Traumatic too for Dwelaniyah’s father, Gabriel Adu-Appau, who sat in the public gallery for much of the trial, listening to the evidence against the mother of his children.
We were to hear of how a mother deliberately burned her three-year-old son in a bath of scalding-hot water, leaving the wounds effectively untreated for 18 days; how a mother beat her son with a cane because the bible tells her that she should chastise her child; how a mother picked up her son and shook him so violently that it killed him.
As the prosecution presented its case, the court’s sitting times were arranged around a schedule that allowed Robinson to express milk for her baby son. He was born last year after she became pregnant using a sperm donor shortly before murdering Dwelaniyah.
On 13 March she took the stand to give evidence in her defence.

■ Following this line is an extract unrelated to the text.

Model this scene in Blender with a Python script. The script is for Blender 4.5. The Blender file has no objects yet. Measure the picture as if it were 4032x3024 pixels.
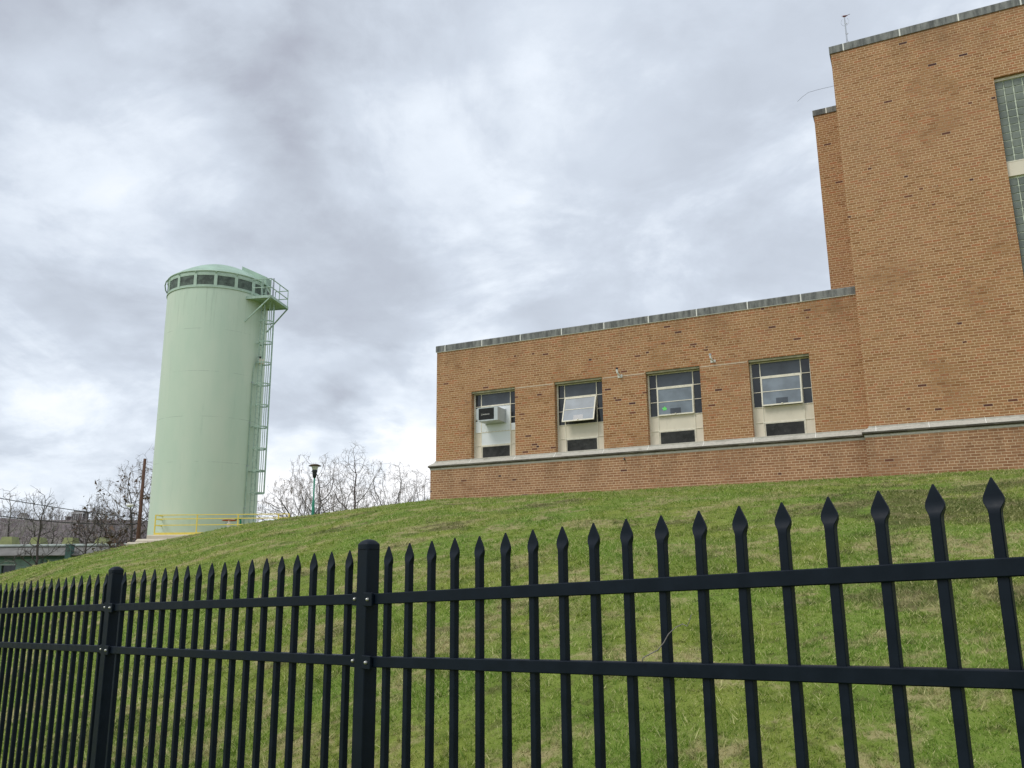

As she faced the jury, she sat on a high stool in the witness box, wearing a black shrug and a grey jumper dress.
Despite her apparent religious convictions she chose not to ‘swear by Almighty God’, but to ‘sincerely and truly declare and affirm’ that she would tell the truth, the whole truth and nothing but the truth.
And when she gave evidence, responding to questions from her barrister Jamie Hill KC, it was with a soft West Midlands accent, occasionally requiring a reminder to speak up.

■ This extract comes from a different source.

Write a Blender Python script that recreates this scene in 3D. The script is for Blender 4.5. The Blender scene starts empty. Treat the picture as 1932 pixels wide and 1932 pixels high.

Her tone level and calm, and never betraying any sign of emotion, she told lie after lie: that Dwelaniyah had been burned playing in the shower, that she hadn’t shaken him on the day he died.
That calm demeanour, present from the very first time police spoke to her. One officer describing her as “quiet, calm” and “unpanicked” as paramedics fought to save her son’s life.
And then, after two-and-a-half weeks of evidence - and nine hours in the witness box - she took a decision that suggested she was anything but calm, and sacked her legal team.
With her sat at the bench where her barrister had been up to that point, the judge told the jury: “Ms Robinson has decided to dispense with the services of her barristers and solicitors. She's entitled to do that.”
He added that “she decided to sack, effectively, her solicitors and barristers”.
As a result, instead of Jamie Hill KC presenting the defence’s closing speech, Christina Robinson did so on her own behalf.
A rambling and repetitive 68 minutes, it was like a scene from a bad American courtroom drama.
“I’ll show to you today,” she promised the jury, “why I am not guilty and why the case of the prosecution is simply not true.”
The nub of her argument, that “despite what everyone has said", she claimed: “There is nothing that directly incriminates me.
"There is nothing that says ‘she deliberately did this’. Nothing that says ‘this is her handprints’. Nothing that ties me directly to killing anybody.”
The jury, though, disagreed. Robinson, they decided, was guilty of murder and four counts of child cruelty.
After the forewoman delivered the verdict, several of the jurors once again became visibly upset.
Christina Robinson, though, as has been the case from the moment police first visited her house and throughout the trial, showed no emotion as she was taken away to begin what the judge said will inevitably be a life sentence.